Но нельзя ведь всё объяснять психологией! А Парето этого и не делает: согласно его теории циркуляции элит, положение на вершине иерархии со временем расслабляет и развращает правящие группы, в то время как потенциальные контрэлиты и мобилизованные ими низы продолжают обитать в более суровых условиях. Это способствует буквально социал-дарвинистскому отбору людей с твёрдым характером, которые, улучив момент, смещают старые элиты, в рядах которых стали распространены излишний плюрализм, гуманизм, короче, ослаб инстинкт сохранения агрегатов. Здесь мы упустим социобиологические аспекты этой теории. Парето говорит о месте в иерархии, распределении статусов, социальном неравенстве, которое влияет на картину мира и поведение представителей разных групп [Парето, 307-315, 345-350]. И здесь он созвучен марксистской традиции. Это можно увидеть, открыв книгу современного левого философа Альберто Тоскано «Fanaticism: On the Uses of an Idea». Там автор описывает, как начиная с Нового времени трактовали (религиозный и политический) фанатизм, и какую функцию этот феномен выполнял в преобразовании общества. С Парето много параллелей. Тоскано показывает, как приверженность утопическим идеалам распространялась среди низших страт и помогала мобилизовать силы рабов, религиозных диссидентов, крестьян, пролетариев и цветных народов против своих господ. Примечательно, что этот философ-марксист описывает правящие элиты как высокоинтеллектуальных казуистов, на чьей стороне институциональная власть и общепринятая мораль. Текущая властная конфигурация создаёт о них впечатление как о вменяемых и рассудительных людях на фоне оголтелых фанатиков — сторонников привычных для нас сегодня отделения церкви от государства, предоставления гражданских прав низам, а независимости народам. Тоскано по-марксистски выводит проявления религиозного и политического фанатизма из условий существования, поэтому его интересует, что угнетает определённые группы, а не как они на это реагируют. То есть здесь также нет надобности различать религию и политическую идеологию. Акцент снова на способности людей с низким статусом фанатично бороться за своё будущее в пику обладателям власти и нюансированного мышления [Toscano, 6-17, 68-92, 111-120, 178-182]. Эта история стара как мир…

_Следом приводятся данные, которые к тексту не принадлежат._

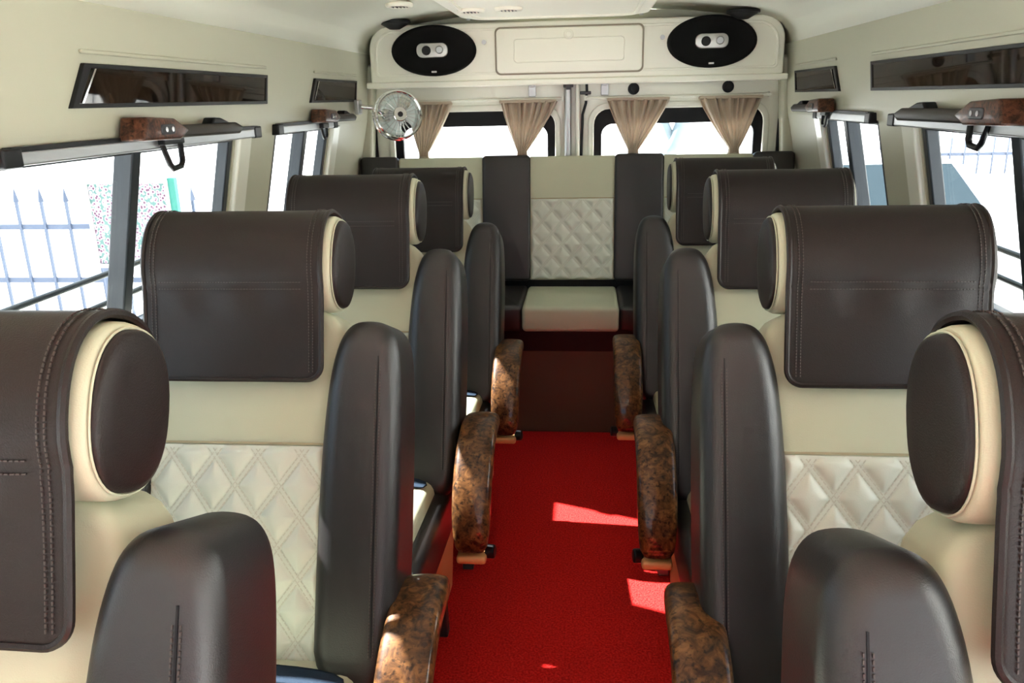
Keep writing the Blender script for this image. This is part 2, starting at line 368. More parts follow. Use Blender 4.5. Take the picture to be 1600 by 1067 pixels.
DY = 3.84
def rear_door(n, x0, x1, wx0, wx1, label):
    d = tag(empty('door_%d' % n, ((x0 + x1) / 2, DY, 0.0)), kind='structure', label=label, cat='door')
    ox = d.location.x
    def P(a, b, dd): return (a - ox, dd, b)
    out = rrect(x0, x1, 0.30, 1.56, (0.09, 0.03, .02, .02) if n == 2 else (0.03, 0.09, .02, .02)); inn = rrect(wx0 - .02, wx1 + .02, 0.98, 1.405, 0.07)
    bm = BM(); frame_face(bm, out, inn, P, 0.0, 0.05); finish('door_frame', bm, 'doorwhite', d, bevel=(0.008, 3))
    bm = BM(); frame_face(bm, rrect(wx0 - .045, wx1 + .045, 0.95, 1.43, 0.09), rrect(wx0 - .018, wx1 + .018, 0.98, 1.402, 0.068), P, -0.012, 0.004); finish('window_rim', bm, 'doorwhite', d, bevel=(0.006, 3))
    bm = BM(); frame_face(bm, rrect(wx0 - .022, wx1 + .022, 0.97, 1.408, 0.07), rrect(wx0 + .018, wx1 - .018, 1.0, 1.335, 0.05), P, 0.012, 0.04); finish('window_seal', bm, 'rubber', d, bevel=(0.003, 2))
    bm = BM(); extrude(bm, rrect(wx0, wx1, 0.98, 1.38, 0.05), P, 0.026, 0.030); finish('pane', bm, 'glass', d, smooth=False)
    return d
d1 = rear_door(1, -0.925, -0.020, -0.82, -0.10, 'left rear door with curtained window')
d2 = rear_door(2, 0.020, 0.925, 0.115, 0.84, 'right rear door with curtained window')
bm = BM(); box(bm, (0.0, DY + 0.03, 0.93), (0.075, 0.03, 1.26)); tag(finish('trim_5', bm, 'doorwhite', smooth=False, bevel=(0.006, 3)), kind='structure', label='pale overlap strip where the two rear doors meet', cat='trim')
# black weather strip round the door opening
bm = BM(); frame_face(bm, rrect(-0.955, 0.955, 0.26, 1.585, (0.11, 0.11, .02, .02)), rrect(-0.925, 0.925, 0.30, 1.560, (0.09, 0.09, .02, .02)), rp, DY - 0.015, DY + 0.03)
tag(finish('trim_1', bm, 'rubber', bevel=(0.006, 2)), kind='structure', label='black rubber weather strip around the rear doors', cat='seal')
bm = BM(); frame_face(bm, rrect(-1.12, 1.12, -0.02, 1.82, .02), rrect(-0.950, 0.950, 0.26, 1.582, (0.11, 0.11, .02, .02)), rp, DY + 0.0, DY + 0.04)
tag(finish('trim_2', bm, 'trim', smooth=False), kind='structure', label='cream body frame around the rear door opening', cat='frame')
# corner posts
for s in (-1, 1):
    bm = BM(); bar(bm, (s * 1.03, 3.83, 0.6), (s * 0.955, 3.83, 1.62), 0.10, 0.11, (0, 1, 0))
    tag(finish('trim_%d' % (3 if s < 0 else 4), bm, 'trim', smooth=False, bevel=(0.02, 4)), kind='structure', label='cream rear corner post on the %s' % ('left' if s < 0 else 'right'), cat='post')
# lock rods, wire, plugs, handles on the doors
for x, r, m, lab in ((-0.022, 0.016, 'alu', 'thick grey locking rod on the left rear door edge'), (0.022, 0.010, 'doorwhite', 'slim pale locking rod on the right rear door edge')):
    bm = BM(); cyl(bm, (x, DY - 0.02, 0.6), (x, DY - 0.02, 1.55), r, 12); tag(finish('locking_rod', bm, m), lab, 'rod')
bm = BM(); tube(bm, [(0.062, DY - .012, 1.55), (0.064, DY - .014, 1.48), (0.060, DY - .014, 1.43), (0.045, DY - .014, 1.38), (0.040, DY - .014, 1.2), (0.040, DY - .014, 1.0)], 0.006, 8)
tag(finish('door_cable', bm, 'black'), 'black cable running down the inner edge of the right rear door', 'cable')
lt = tag(empty('door_latch', (-0.02, DY - 0.035, 1.50)), 'dark metal latch at the top where the rear doors meet', 'latch')
bm = BM(); box(bm, (0, 0, 0.025), (0.045, 0.03, 0.05)); finish('body', bm, 'steel', lt, smooth=False, bevel=(0.003, 2))
bm = BM(); box(bm, (0, -0.015, 0.005), (0.02, 0.02, 0.03)); finish('bolt', bm, 'steel', lt, smooth=False, bevel=(0.003, 2))
bm = BM(); box(bm, (0.078, .005, -0.025), (0.05, 0.02, 0.014)); finish('striker', bm, 'steel', lt, smooth=False, bevel=(0.003, 2))
for x, lab in ((-0.185, 'grey bracket above the inner curtain of the left rear door'), (0.145, 'grey bracket above the inner curtain of the right rear door')):
    bm = BM(); box(bm, (x, DY - 0.008, 1.490), (0.034, 0.014, 0.055)); box(bm, (x, DY - 0.02, 1.510), (0.022, 0.02, 0.012))
    tag(finish('door_bracket', bm, 'alu', smooth=False, bevel=(0.003, 2)), lab, 'bracket')
for x, lab in ((0.275, 'black round plug over the inner curtain of the right rear door'), (0.695, 'black round plug over the outer curtain of the right rear door')):
    bm = BM(); cyl(bm, (x, DY + 0.002, 1.488), (x, DY - 0.006, 1.488), 0.026, 20); cyl(bm, (x, DY - 0.006, 1.488), (x, DY - 0.012, 1.488), 0.015, 20)
    tag(finish('rubber_plug', bm, 'rubber', bevel=(0.002, 2)), lab, 'plug')

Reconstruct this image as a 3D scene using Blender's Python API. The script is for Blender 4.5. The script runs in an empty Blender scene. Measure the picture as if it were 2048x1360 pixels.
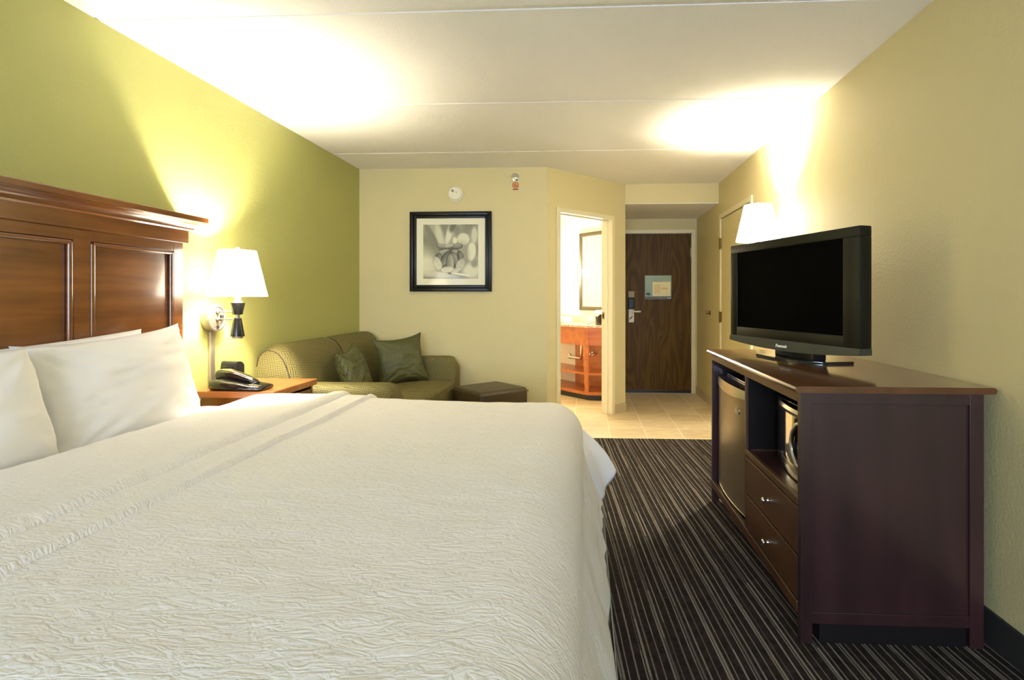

Лики средневекового христианства
Если посмотреть на религию и политическую идеологию сквозь призму борьбы за статус и психологии тех, кто в ней участвует, многие общественные процессы станут понятнее. Причём на достаточно длинном промежутке времени. Где на нашей теоретической карте мы разместили бы религиозный институт, возглавляемый папой римским, и тех, что ставил его авторитет под сомнение? Ответ не очевиден, ведь у нас могло сложиться впечатление о Католической церкви как о сборище антиинтеллектуальных фанатиков, что полторы тысячи лет клеймили как ереси все альтернативные варианты христианства. А потом ещё и стали препятствовать прогрессу науки и гуманизма. Мы предложим иную интерпретацию событий: бóльшую часть своей истории Католическая церковь, будучи сравнительно автономной от светской власти, занимала по многим вопросам умеренную, центристскую позицию. Прежде всего, после распада Западной Римской империи уровень технологий и инфраструктур принуждения значительно снизился, поэтому во многом церкви приходилось довольствоваться убеждением. Нужно было сохранять лояльность слабых и угнетённых, в то же время подстраиваясь под реалии стратифицированного общества. Складывалась двойственная ситуация: духовенство осуждало языческое отношение к рабам и женщинам, но игнорировало раннехристианские идеалы равенства и братства; препятствовало концентрации собственности (в руках мирян), но сторонились радикальной перераспределительной политики; помнило про Страшный суд, но откладывало его в неопределённое будущее или вообще перетолковывало метафорически [Манн, 470-474, 479-480, 536-537, 542-547]. Правда, были в средневековой Европе и более последовательные (и непримиримые) христиане…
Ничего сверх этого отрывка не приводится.